Listing:
* * * * *
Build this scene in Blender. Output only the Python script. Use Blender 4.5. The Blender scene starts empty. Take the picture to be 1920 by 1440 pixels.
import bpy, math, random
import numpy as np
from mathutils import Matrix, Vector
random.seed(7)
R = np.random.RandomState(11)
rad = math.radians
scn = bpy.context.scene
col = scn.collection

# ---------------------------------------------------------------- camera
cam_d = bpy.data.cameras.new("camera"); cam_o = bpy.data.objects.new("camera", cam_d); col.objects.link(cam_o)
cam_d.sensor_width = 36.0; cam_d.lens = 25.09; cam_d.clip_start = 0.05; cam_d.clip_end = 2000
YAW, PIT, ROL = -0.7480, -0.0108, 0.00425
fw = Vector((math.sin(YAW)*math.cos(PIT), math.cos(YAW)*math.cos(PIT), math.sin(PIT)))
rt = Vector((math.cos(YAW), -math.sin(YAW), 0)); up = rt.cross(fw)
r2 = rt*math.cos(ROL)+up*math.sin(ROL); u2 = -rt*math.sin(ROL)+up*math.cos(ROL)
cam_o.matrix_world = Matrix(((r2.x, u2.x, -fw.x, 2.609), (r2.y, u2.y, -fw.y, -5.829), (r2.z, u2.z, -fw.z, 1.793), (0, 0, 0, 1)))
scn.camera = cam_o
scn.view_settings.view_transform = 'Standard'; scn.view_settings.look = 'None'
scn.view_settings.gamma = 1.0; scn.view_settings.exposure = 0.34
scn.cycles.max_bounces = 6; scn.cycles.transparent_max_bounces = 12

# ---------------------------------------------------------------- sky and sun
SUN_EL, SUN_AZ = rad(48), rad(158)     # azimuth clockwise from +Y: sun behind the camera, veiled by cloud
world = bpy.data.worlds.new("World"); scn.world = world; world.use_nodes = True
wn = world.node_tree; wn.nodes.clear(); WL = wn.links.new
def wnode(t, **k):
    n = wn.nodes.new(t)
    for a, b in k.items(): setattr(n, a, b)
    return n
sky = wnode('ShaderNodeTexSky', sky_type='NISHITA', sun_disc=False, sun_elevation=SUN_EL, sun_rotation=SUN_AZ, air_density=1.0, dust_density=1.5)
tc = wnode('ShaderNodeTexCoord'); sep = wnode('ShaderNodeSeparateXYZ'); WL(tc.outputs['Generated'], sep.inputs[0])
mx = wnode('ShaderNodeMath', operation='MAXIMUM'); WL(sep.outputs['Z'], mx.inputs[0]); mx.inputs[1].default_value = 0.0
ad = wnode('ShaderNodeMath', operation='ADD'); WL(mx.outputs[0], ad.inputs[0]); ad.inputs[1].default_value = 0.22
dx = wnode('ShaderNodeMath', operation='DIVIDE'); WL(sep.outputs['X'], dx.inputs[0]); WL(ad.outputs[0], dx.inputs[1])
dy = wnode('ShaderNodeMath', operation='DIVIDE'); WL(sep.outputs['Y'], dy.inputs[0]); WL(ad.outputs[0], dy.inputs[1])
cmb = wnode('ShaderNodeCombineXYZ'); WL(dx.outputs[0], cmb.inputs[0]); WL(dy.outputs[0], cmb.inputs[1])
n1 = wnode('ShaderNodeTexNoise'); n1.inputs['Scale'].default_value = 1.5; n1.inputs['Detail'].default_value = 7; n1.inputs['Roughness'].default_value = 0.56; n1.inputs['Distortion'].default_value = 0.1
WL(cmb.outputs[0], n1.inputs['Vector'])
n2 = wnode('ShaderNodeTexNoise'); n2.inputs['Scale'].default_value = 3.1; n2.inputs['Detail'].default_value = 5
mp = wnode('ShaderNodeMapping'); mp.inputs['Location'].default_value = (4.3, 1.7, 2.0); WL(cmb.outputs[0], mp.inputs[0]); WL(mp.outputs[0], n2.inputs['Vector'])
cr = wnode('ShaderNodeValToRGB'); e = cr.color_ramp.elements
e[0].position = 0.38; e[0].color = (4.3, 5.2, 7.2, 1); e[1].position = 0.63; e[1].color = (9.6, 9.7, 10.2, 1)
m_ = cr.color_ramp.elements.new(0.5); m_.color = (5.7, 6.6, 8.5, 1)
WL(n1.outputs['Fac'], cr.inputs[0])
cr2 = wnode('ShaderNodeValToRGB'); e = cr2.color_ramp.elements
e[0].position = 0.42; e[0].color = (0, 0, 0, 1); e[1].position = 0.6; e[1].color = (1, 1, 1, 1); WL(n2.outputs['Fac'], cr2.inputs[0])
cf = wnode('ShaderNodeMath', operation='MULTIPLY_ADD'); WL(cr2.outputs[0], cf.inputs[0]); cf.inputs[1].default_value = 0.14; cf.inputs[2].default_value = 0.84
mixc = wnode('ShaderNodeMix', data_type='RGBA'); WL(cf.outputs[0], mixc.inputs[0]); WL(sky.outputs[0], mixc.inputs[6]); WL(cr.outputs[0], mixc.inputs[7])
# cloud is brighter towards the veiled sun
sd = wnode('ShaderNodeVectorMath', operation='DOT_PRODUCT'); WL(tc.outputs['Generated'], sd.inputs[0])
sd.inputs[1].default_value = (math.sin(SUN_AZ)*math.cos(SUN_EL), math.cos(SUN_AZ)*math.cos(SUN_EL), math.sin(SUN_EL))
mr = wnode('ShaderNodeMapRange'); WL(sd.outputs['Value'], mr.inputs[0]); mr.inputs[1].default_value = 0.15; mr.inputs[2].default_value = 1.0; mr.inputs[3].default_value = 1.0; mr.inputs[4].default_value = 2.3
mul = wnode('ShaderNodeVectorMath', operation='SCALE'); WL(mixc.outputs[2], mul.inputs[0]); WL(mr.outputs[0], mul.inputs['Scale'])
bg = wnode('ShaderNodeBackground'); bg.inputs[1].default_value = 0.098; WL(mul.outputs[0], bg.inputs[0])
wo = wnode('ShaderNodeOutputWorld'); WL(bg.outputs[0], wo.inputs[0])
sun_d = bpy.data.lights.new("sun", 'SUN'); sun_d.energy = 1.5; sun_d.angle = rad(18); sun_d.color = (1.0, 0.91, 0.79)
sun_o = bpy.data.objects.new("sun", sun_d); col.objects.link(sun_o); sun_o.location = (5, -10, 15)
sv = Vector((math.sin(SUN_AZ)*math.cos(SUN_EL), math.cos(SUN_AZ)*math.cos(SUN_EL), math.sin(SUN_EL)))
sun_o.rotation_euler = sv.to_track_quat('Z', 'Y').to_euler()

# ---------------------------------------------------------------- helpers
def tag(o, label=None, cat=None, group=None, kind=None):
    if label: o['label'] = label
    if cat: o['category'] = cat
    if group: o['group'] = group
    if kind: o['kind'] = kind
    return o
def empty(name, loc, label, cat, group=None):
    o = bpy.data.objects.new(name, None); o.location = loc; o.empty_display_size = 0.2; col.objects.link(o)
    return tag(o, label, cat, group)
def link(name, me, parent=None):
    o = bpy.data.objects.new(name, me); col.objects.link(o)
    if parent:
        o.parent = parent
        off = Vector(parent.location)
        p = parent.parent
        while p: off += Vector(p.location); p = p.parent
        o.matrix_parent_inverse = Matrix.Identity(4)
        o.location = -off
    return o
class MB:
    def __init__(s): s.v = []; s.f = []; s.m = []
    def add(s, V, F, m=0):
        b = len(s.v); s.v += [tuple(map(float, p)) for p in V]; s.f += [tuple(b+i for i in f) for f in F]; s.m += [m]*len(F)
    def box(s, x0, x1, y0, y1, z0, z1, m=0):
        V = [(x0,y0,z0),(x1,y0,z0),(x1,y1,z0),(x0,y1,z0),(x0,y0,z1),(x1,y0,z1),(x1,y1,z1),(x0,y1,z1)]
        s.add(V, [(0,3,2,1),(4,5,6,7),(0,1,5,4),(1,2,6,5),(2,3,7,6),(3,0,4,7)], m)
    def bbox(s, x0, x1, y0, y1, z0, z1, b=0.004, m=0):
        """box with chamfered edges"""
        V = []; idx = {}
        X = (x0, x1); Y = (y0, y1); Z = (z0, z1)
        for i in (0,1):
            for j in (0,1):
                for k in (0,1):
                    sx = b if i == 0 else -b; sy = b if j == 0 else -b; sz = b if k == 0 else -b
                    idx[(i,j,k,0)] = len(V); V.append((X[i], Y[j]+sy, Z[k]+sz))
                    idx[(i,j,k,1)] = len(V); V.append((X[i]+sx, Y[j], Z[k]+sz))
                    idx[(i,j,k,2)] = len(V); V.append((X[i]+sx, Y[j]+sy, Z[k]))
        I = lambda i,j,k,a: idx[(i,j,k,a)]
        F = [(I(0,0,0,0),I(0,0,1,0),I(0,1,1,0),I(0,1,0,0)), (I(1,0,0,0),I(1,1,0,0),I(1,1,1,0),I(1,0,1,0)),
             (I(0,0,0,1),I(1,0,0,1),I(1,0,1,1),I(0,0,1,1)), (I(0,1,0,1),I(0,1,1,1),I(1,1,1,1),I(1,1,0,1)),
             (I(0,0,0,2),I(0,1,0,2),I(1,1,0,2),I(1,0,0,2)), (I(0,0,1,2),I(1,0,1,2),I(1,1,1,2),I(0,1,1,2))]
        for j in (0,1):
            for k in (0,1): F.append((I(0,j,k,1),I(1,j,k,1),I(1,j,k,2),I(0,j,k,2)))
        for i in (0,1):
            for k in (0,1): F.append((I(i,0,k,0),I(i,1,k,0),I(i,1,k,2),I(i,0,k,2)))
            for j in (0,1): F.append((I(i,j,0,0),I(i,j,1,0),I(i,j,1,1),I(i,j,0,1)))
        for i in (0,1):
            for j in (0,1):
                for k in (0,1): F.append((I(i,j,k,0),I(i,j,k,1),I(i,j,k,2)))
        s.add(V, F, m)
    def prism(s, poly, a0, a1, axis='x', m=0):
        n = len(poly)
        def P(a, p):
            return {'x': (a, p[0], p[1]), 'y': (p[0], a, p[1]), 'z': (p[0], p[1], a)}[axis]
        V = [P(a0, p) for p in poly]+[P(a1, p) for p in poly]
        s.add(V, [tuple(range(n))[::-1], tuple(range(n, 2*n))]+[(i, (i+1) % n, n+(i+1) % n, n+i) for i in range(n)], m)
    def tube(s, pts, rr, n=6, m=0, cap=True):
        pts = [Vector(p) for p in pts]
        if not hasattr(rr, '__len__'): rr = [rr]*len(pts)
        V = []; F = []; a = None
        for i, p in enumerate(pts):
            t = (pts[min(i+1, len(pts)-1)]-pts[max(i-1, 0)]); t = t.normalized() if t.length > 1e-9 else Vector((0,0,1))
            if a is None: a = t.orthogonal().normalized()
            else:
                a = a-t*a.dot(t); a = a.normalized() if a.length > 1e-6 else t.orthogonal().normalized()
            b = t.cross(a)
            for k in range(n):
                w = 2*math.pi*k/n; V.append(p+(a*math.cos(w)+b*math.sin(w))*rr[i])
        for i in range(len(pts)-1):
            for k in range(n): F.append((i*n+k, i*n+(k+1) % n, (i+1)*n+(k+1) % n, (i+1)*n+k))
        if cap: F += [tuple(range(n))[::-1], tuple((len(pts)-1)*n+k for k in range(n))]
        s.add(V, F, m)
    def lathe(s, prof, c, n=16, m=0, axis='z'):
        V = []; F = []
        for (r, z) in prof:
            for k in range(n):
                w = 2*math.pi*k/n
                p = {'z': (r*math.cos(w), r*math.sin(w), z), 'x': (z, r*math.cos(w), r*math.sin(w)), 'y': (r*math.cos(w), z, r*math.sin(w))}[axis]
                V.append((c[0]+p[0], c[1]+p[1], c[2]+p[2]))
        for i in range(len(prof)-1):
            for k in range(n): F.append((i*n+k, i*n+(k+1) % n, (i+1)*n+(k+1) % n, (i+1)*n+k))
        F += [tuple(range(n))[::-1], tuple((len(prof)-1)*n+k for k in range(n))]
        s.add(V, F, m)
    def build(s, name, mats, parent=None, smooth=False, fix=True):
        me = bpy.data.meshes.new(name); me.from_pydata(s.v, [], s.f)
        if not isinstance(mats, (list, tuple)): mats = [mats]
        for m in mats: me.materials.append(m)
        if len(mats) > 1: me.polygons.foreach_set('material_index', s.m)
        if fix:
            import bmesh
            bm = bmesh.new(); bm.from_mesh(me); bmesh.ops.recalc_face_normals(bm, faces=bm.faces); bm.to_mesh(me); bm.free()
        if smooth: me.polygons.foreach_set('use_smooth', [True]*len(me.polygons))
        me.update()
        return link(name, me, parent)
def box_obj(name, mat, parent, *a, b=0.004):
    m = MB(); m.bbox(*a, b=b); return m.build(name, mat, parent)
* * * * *
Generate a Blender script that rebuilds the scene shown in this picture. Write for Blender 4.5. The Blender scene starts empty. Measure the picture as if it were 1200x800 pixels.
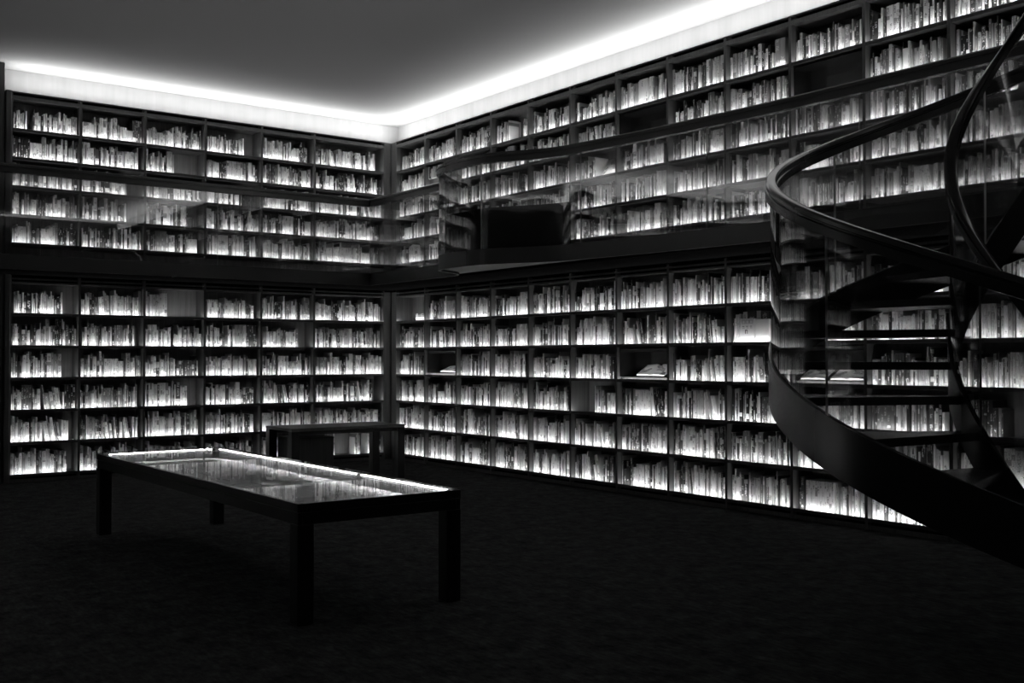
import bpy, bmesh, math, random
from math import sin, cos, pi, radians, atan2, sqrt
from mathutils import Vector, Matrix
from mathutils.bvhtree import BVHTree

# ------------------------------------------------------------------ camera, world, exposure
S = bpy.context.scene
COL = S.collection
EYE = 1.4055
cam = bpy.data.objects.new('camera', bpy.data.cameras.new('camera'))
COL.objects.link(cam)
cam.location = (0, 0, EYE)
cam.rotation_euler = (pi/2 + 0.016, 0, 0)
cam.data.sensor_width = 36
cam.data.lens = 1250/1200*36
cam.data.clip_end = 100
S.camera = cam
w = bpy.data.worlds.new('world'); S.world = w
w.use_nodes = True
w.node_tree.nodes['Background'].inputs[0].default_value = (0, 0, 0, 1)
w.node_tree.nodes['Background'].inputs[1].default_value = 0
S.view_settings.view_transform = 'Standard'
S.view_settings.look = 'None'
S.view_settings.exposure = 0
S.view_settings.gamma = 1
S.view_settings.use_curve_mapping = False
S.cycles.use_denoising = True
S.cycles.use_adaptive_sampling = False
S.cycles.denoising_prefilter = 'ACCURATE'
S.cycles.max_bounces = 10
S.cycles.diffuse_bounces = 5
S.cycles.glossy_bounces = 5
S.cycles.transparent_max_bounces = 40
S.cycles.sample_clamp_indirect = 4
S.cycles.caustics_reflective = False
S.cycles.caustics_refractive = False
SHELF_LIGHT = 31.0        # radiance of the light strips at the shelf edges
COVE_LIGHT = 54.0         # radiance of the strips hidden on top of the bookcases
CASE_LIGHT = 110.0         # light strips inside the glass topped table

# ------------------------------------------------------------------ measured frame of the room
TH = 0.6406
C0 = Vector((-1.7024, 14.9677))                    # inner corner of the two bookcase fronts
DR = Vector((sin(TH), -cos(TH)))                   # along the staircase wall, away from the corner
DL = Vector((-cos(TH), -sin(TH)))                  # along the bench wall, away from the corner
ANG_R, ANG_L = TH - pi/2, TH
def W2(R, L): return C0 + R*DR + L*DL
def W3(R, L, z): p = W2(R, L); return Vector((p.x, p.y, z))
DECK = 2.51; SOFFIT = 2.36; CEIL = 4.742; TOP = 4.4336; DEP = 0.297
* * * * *
Stated goal: Copy the part that starts at the line with "Generate a Blender" and finishes at the line with "from mathutils.bvhtree import BVHTree", both included, and nothing more. Pictures are left out.

Task output:
Generate a Blender script that rebuilds the scene shown in this picture. Write for Blender 4.5. The Blender scene starts empty. Measure the picture as if it were 1200x800 pixels.
import bpy, bmesh, math, random
from math import sin, cos, pi, radians, atan2, sqrt
from mathutils import Vector, Matrix
from mathutils.bvhtree import BVHTree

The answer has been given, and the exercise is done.